Proposed interventions: more harm than good
Two main proposals are on the agenda. The first is the so-called “Iberian Mechanism 2.0,” proposed by Italy, which subsidizes gas-fired power plants (or exempts them from carbon emissions payments) to reduce their bid prices on the exchange, with the cost of the subsidy recovered through a tax on electricity consumption. The second proposal, “market split,” proposed by the Austrian government based on an idea by Prof. Pantelis Kapros, envisages dividing the wholesale market into two segments: one for RES and one for conventional power plants.
Regarding the “Iberian mechanism,” the authors point out that the conditions under which it was relatively effective in Spain and Portugal in 2022 (extremely high gas prices, low share of gas generation, high share of low-carbon generation, weak cross-border connectivity) are far from being present in the current situation. At current price levels, the effect of the mechanism would be minimal, and hedged consumers would bear the costs of the new fee without benefiting from lower exchange prices. This discourages hedging and increases consumer vulnerability to future price volatility.
Regarding “market splitting,” the analysis notes that fundamental questions remain unanswered: how will cheap energy from RES be distributed among consumers, how will cross-border market coupling work, how will intraday and balancing markets be organized.
Where will the money come from?
The central argument of the analysis is that artificially lowering exchange prices does not reduce real system costs, but simply redistributes them. The analysis looks at three categories of producers and shows why the effect is limited or counterproductive for each of them.
In the case of subsidised RES (which, for example, provide over 50% of electricity in Germany), support schemes – feed-in tariffs and two-way contracts for difference (CfD) – automatically compensate for the fall in exchange prices by increasing subsidies. Every euro saved by consumers on the exchange is returned as a higher subsidy fee.
For conventional power plants, whose variable costs at current gas and carbon prices reach €90-110/MWh for gas and €80-90/MWh for coal-fired capacity, a significant drop in the exchange price would make them unprofitable. However, if these plants are necessary for security of supply, they would be compensated through network reserves or other mechanisms financed by network tariffs.
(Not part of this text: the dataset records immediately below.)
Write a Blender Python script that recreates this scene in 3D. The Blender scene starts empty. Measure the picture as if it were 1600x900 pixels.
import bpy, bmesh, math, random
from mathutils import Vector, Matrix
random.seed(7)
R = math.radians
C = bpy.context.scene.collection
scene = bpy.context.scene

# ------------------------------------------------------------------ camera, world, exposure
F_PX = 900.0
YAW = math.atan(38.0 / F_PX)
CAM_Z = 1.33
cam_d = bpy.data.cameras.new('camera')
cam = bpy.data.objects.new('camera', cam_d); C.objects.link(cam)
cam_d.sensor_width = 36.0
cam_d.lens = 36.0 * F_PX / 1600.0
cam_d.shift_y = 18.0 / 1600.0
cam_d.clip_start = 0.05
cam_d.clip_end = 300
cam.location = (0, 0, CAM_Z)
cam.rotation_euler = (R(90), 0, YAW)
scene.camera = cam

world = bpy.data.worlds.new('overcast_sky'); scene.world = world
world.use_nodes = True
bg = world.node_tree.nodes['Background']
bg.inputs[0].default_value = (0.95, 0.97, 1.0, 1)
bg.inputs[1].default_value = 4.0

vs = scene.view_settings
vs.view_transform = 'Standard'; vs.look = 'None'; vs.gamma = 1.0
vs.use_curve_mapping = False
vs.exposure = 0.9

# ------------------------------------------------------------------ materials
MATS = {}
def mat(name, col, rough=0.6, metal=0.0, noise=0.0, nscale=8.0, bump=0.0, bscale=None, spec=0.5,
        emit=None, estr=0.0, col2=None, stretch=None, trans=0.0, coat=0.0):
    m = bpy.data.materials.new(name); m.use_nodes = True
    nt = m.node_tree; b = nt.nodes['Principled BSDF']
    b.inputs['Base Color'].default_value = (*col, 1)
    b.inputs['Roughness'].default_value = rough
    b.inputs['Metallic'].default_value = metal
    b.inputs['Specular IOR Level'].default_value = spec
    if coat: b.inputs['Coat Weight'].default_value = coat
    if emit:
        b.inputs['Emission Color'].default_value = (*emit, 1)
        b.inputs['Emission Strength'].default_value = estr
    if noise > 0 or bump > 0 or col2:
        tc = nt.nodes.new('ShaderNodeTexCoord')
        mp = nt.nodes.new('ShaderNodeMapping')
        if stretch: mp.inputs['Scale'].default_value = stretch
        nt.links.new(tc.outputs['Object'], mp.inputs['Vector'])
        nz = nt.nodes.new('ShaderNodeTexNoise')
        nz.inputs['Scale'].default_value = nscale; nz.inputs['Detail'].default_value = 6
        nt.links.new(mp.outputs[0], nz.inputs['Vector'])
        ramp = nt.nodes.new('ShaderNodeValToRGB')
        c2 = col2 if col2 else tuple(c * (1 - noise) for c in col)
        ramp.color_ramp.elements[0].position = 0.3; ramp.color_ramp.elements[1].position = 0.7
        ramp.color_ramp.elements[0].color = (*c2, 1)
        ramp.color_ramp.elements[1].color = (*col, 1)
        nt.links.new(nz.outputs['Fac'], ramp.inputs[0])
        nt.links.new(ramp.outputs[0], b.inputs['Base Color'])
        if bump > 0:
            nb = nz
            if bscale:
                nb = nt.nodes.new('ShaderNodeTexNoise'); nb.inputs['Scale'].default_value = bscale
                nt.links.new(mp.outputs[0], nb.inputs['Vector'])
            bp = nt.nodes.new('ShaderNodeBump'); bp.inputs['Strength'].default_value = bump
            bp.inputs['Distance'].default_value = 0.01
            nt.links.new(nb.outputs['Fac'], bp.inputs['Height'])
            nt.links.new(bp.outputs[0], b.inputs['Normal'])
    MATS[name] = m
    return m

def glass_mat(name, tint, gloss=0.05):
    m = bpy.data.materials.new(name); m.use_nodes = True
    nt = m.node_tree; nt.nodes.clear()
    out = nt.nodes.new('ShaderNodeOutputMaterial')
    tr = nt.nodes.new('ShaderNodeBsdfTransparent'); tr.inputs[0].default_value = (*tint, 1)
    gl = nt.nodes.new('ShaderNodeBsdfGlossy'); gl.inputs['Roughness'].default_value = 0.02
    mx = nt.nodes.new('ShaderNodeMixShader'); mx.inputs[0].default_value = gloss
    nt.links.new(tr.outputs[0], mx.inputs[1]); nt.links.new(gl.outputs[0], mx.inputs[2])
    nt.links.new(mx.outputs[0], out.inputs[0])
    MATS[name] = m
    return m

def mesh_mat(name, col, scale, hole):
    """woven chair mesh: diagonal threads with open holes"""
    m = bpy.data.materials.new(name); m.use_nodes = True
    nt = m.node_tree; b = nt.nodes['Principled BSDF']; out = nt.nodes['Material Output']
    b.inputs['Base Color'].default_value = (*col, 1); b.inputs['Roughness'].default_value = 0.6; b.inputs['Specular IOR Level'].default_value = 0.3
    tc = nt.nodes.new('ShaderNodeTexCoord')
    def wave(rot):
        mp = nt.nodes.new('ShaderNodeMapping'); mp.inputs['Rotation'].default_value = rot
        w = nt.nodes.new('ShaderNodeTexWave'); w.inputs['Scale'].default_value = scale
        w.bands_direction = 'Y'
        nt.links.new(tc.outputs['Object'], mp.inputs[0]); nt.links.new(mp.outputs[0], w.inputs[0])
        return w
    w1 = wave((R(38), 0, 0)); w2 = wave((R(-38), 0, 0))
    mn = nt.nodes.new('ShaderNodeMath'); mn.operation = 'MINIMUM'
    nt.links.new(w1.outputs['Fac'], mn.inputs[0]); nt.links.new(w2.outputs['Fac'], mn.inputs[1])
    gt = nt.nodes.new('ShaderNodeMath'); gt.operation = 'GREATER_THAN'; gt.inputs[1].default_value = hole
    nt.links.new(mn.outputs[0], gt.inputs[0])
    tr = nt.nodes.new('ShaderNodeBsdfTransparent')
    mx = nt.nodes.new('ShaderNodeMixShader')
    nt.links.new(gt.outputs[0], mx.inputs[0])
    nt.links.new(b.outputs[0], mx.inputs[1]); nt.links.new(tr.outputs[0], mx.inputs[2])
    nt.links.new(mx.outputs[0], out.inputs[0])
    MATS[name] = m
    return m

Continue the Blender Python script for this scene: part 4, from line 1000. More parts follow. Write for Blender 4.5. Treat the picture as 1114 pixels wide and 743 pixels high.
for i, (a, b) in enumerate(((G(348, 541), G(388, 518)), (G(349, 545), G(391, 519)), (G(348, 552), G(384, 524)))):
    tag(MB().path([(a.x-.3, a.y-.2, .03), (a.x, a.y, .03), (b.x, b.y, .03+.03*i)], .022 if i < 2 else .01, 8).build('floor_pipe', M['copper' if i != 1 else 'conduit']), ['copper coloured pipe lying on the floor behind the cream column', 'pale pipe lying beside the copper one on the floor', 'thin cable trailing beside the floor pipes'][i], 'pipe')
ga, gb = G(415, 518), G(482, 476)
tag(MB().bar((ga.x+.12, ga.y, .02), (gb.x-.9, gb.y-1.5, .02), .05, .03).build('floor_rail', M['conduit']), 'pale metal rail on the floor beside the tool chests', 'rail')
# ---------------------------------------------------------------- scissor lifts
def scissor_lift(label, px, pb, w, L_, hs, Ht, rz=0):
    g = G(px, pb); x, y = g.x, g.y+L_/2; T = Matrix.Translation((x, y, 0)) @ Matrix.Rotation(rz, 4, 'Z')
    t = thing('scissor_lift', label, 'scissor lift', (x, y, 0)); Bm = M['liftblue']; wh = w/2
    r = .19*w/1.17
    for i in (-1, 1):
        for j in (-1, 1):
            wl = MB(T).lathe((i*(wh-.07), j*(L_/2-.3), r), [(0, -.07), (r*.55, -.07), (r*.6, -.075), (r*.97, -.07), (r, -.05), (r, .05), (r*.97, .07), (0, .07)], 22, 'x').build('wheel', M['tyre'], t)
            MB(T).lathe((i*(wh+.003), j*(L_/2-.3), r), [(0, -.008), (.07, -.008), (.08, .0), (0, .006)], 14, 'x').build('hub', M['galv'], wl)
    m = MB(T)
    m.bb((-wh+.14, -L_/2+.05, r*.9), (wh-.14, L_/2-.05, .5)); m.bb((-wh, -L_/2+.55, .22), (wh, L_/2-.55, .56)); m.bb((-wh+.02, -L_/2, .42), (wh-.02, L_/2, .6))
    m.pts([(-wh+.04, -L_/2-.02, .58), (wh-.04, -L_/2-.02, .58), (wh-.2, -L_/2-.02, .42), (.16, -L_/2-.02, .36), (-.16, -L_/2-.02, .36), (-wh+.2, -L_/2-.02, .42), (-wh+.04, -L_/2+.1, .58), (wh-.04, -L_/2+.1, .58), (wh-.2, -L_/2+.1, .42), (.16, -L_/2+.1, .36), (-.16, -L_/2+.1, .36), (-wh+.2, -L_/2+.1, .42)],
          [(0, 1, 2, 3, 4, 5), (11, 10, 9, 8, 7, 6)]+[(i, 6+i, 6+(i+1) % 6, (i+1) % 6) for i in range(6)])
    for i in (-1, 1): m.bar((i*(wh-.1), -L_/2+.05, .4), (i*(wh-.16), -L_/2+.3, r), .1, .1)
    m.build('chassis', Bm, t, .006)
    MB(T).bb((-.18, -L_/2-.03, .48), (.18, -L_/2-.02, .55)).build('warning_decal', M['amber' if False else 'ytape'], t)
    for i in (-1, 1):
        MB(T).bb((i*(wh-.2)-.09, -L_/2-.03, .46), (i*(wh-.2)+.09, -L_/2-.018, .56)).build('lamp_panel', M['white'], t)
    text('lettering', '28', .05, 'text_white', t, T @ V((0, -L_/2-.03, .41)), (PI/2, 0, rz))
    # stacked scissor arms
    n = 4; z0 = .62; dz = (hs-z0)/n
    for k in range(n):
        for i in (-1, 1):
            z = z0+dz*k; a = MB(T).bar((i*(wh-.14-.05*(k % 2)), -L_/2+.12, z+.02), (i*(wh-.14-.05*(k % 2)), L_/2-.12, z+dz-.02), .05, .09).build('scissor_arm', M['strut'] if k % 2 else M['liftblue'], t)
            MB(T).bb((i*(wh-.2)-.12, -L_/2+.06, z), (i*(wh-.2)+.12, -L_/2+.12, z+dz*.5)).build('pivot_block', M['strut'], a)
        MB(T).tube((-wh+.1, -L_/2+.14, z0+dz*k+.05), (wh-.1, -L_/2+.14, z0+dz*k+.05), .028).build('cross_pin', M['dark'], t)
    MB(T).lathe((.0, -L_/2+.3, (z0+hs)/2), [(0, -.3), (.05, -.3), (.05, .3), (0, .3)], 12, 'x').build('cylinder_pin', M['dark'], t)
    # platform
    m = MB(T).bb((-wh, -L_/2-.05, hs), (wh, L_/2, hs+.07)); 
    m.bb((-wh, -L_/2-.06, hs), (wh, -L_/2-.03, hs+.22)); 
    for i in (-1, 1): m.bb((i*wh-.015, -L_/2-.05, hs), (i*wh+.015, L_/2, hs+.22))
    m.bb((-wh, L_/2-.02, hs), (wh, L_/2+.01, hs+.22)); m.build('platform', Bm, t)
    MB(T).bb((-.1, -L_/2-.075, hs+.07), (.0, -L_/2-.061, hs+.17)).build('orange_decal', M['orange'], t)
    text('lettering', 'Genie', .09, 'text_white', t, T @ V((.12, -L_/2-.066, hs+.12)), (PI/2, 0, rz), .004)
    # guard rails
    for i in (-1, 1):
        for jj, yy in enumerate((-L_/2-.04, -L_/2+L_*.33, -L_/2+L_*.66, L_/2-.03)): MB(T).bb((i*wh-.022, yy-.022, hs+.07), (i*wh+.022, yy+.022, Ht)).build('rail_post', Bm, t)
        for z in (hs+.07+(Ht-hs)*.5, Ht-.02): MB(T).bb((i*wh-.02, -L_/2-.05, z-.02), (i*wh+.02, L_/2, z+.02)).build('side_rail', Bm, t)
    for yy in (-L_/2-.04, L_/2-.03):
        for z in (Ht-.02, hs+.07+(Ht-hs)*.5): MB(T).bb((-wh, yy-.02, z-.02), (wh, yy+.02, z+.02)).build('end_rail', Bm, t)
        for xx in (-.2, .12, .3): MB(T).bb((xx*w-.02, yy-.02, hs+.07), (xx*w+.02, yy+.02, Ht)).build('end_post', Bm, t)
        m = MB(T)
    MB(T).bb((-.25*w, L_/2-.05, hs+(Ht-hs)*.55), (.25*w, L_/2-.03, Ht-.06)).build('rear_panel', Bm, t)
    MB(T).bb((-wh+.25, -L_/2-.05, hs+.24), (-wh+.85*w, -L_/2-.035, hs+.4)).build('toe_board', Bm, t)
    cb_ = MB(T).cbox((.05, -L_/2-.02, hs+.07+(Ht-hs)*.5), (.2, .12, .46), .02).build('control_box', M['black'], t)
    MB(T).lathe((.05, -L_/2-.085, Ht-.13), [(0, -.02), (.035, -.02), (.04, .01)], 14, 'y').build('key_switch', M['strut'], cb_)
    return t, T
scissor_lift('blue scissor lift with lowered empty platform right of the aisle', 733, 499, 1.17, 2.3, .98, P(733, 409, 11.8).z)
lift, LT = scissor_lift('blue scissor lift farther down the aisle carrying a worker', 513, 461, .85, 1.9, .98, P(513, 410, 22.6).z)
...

For nuclear and hydroelectric power plants, which provide about one-third of European electricity, full maintenance costs are estimated at €50-70/MWh for existing nuclear capacity. In many Member States, these plants are state-owned and the loss of revenue is ultimately covered by taxpayers.
Conclusion
Neon’s analysis reaches three main conclusions. First, the current price situation is fundamentally different from the crisis of 2022 and does not justify extraordinary interventions. Second, marginal pricing is a standard, efficient market mechanism that ensures optimal dispatch, correct investment signals, and security of supply. Third, the proposed interventions would distort market signals, undermine investor confidence, and fail to achieve a real reduction in end prices for consumers—savings from lower exchange prices would be offset by increased subsidies, network charges, and taxes. There are effective policy instruments for reducing prices — targeted support for vulnerable consumers, structural reforms to increase the efficiency of the system — but intervention in the market price formation mechanism is not one of them.